Non sarà contenta, Hillary Clinton, per come stanno evolvendo le cose ad Haiti e per l’influenza che questo potrebbe avere sulla sua campagna elettorale. Migliaia di manifestanti protestano da giorni al grido di «Martelly vattene, siamo il potere popolare» e hanno ottenuto una prima vittoria facendo rinviare sine-die il secondo turno delle presidenziali, previsto per domenica scorsa.

Ora, l’arco di opposizione, riunito nel blocco G8, chiede un governo di transizione, da mettere in atto a partire dal 7 febbraio, quando l’attuale presidente Michel Martelly (sostenuto dagli Usa) lascerà l’incarico.
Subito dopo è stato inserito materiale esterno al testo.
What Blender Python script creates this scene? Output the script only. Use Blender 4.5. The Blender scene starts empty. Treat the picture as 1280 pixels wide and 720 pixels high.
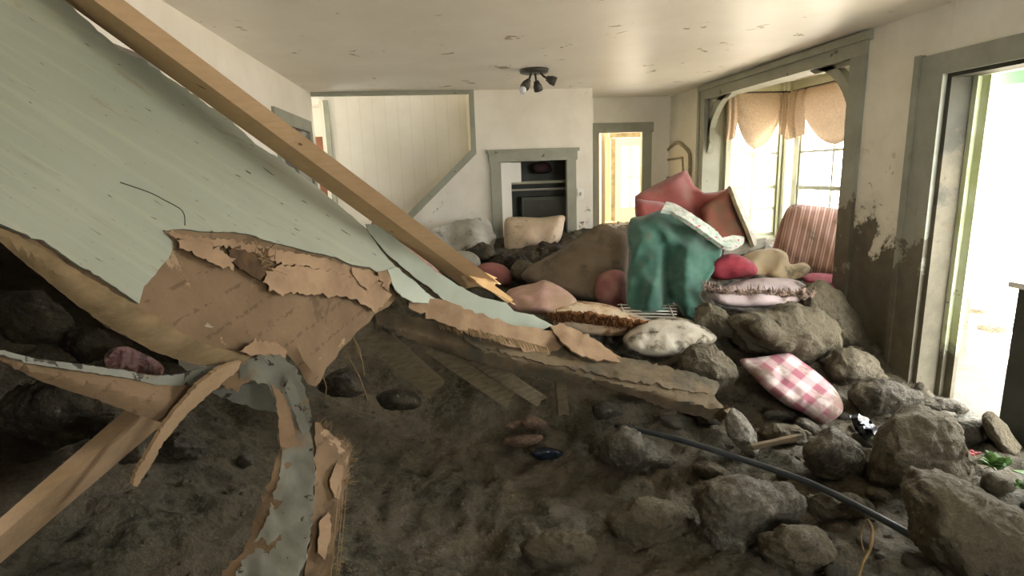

Chiede anche che il nuovo incaricato – il presidente del Tribunal Supremo del Justicia (Tsj) scelga il Primo ministro e gli altri 15 membri dell’Esecutivo tra le figure più riconosciute della politica nazionale.

Era da tempo che il popolo di Toussaint Louverture non alzava così la testa contro la nuova occupazione coloniale, economica e militare. Haiti si è trasformata in una «repubblica delle ong», sotto tutela della Minustah, la missione Onu. Il fiume di denaro investito dagli Usa (e dalla Fondazione Clinton) nella ricostruzione del post terremoto è finito nei profitti delle grandi compagnie o negli altissimi stipendi dei burocrati delle ong.

E Haiti resta il paese più povero dell’America latina. Di Haiti e dell’aggressività dell’Argentina di Macri contro il Venezuela (Macri è stato il primo a protestare contro la sospensione delle elezioni ad Haiti) si discuterà al vertice della Celac che inizia oggi a Quito.